Por sobre todas las cosas, “Cantata” nunca olvida la importancia de su musicalidad. Abre con un “la-la-la-la” que nunca más será repetido pero llena la pieza de una calidez desmesurada. Arma pequeños estribillos que están a base de cada paso de la canción. Las armonías son siniestras, pero no peligrosas u hostiles. Ninguna parte de la pieza es demasiado ni alegre ni lúgubre, todo se encuentra en un gris verdoso-amarillesco, como la portada, que atina más y menos hacia un final cuyo desenlace tiene que ser definido por el oyente. Se establece un ambiente nocturno entrecortado por visiones de algo más esperanzador, pero la respuesta está en el aire, porque “ya es mañana”.

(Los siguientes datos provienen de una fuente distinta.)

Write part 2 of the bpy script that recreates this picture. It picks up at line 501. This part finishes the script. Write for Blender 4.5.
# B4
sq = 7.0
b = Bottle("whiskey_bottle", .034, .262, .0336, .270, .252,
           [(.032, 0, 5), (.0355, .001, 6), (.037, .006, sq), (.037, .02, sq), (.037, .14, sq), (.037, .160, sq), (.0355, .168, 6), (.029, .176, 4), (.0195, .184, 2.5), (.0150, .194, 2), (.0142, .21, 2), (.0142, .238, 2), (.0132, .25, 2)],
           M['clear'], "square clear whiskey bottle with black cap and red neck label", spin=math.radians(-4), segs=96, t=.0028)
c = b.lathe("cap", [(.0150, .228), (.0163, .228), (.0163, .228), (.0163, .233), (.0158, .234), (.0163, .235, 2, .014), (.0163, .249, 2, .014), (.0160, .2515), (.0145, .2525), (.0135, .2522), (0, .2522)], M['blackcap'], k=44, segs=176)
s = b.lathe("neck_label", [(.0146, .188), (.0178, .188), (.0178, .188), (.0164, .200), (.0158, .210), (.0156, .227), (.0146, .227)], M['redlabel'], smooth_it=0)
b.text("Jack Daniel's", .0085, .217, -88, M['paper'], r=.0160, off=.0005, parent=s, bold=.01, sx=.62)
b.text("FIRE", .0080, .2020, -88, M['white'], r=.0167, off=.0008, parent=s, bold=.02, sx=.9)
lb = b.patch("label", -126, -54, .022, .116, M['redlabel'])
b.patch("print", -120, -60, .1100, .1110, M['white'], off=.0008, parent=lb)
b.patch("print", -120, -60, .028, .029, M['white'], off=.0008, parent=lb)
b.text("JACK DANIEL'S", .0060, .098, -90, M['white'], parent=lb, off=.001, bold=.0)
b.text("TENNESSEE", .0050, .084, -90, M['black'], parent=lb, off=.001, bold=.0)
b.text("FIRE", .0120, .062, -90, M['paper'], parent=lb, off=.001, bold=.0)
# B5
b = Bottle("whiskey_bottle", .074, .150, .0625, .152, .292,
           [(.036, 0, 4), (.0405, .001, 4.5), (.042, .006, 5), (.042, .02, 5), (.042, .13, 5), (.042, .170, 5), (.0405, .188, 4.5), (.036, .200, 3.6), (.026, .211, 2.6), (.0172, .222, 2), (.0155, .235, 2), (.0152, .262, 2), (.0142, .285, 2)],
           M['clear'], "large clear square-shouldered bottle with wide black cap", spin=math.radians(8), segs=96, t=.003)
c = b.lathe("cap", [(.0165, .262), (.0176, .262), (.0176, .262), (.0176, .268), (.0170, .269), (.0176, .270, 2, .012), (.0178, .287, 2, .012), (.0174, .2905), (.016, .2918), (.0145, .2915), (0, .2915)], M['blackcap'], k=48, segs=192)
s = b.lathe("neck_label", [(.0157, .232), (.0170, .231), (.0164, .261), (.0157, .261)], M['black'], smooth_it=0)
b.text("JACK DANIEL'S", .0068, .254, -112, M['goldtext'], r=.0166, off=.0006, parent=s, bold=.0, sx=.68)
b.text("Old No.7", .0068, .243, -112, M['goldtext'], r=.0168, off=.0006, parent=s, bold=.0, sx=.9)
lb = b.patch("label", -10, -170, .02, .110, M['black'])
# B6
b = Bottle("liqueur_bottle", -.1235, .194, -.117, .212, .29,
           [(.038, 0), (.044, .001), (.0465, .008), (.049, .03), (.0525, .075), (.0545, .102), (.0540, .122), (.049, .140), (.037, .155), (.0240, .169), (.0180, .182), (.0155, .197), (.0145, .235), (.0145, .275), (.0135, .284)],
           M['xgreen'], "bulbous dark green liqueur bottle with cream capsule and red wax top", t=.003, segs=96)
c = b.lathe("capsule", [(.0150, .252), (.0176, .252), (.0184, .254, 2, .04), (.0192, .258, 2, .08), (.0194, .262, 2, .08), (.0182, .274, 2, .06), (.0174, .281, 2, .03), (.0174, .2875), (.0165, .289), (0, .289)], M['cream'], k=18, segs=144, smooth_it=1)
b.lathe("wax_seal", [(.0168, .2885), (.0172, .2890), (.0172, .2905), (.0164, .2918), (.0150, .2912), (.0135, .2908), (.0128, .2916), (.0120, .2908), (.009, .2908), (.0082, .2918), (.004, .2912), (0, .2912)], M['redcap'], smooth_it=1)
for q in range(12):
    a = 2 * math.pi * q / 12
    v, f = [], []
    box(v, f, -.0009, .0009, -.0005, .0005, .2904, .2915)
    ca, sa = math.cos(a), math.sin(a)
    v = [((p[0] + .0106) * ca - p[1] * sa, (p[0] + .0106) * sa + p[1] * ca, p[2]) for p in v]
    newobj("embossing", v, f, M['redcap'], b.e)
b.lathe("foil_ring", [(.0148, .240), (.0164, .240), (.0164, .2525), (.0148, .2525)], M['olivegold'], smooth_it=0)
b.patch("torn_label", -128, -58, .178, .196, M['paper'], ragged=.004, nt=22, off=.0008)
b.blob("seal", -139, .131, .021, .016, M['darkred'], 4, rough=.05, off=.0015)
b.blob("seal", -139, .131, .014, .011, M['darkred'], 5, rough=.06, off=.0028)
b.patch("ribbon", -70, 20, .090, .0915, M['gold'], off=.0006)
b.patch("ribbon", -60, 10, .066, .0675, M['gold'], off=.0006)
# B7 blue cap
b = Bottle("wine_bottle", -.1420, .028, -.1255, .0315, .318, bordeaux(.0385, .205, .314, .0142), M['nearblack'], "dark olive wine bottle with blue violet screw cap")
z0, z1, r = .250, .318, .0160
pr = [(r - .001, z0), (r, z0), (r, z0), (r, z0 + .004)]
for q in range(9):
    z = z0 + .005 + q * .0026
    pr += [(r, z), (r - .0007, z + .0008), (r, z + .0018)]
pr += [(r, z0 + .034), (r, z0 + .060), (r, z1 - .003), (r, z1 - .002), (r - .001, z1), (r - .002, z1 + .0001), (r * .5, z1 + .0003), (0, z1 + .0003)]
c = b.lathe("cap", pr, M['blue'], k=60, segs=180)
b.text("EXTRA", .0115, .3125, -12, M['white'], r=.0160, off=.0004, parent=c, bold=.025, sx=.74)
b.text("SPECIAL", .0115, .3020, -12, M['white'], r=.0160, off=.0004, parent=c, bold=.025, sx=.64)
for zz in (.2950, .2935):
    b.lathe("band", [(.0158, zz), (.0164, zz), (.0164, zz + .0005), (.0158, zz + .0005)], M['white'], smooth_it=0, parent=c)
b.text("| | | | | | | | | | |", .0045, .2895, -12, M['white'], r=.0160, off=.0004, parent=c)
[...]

El final de Artaud denota el impulso final para seguir adelante. “A Starosta, el idiota” presenta la última incertidumbre antes de salir, con las líneas cruciales: “No creas que ya no hay más tinieblas/ Tan solo debes comprenderla/ Es como la luz en primavera”, lentamente juntando fuerzas para despertar. Hace falta un último “Vámonos de aquí” que cierra una puerta y sin titubear abraza “Las habladurías del mundo”, un blues que invita a bailar sin pudor ni pena. El riff abierto entra con la seguridad de alguien que sabe que tuvo que luchar para encontrar esa dicha. “No estoy atado a ningún sueño ya/ Las habladurías del mundo no pueden atraparnos” es la conclusión final del disco, logrando así el último quiebre del sueño hippie, el idealismo empobrecido, las malas rachas y el miedo al qué dirán. Todo sabiendo que la lucha va a seguir, pero con nuevos ideales llenos de matices adquiridos por la experiencia. Se cabalga entonces, obvio que con un riff rockero, hacia un nuevo horizonte.
Bien sabido es que la trayectoria de Spinetta no termina aquí. Bandas como Invisible y Spinetta Jade lo llevarán hacia direcciones ambientadas al rock progresivo y luego a los rincones más exquisitos del jazz rock, y el auge del rock nacional durante los 80 le daría el reconocimiento como prócer para incontables artistas que siguieron en sus pasos, junto con una cantidad estable de hits. Todo esto significa, sin embargo, que la onda folklórica abstracta explorada en este lanzamiento fue dejada un poco de lado. La excepción más clara de esto es su disco Kamikaze publicado en 1982, una maravillosa incursión puesta en composiciones acústicas adaptadas a las formas arcaicas de producción sintética de principios de esa década, con temas milenarios como “Ella también” y “Barro tal vez“.
Pero Artaud está firmemente plantada como una obra sin igual dentro de la cultura argentina. Tiene las características del mejor tipo de arte: el que no puede ser extirpado de su contexto histórico y personal, pero que logra detallar tribulaciones universales de modo tal que se sienten hechas para uno. En no más de 37 minutos, Spinetta traza un planteo existencial sobre el cansancio que trae la incertidumbre diaria, sin salidas fáciles o ambiciones concretas ya que el camino se encuentra demasiado oscuro. Entiende, con su hermosa empatía, que la forma de salir hacia adelante es seguir avanzando, y seguir yendo. Se pone la exploración de la búsqueda de la libertad como una performance contenciosa, sin una respuesta directa. El arte como vida, y la vida como desafío.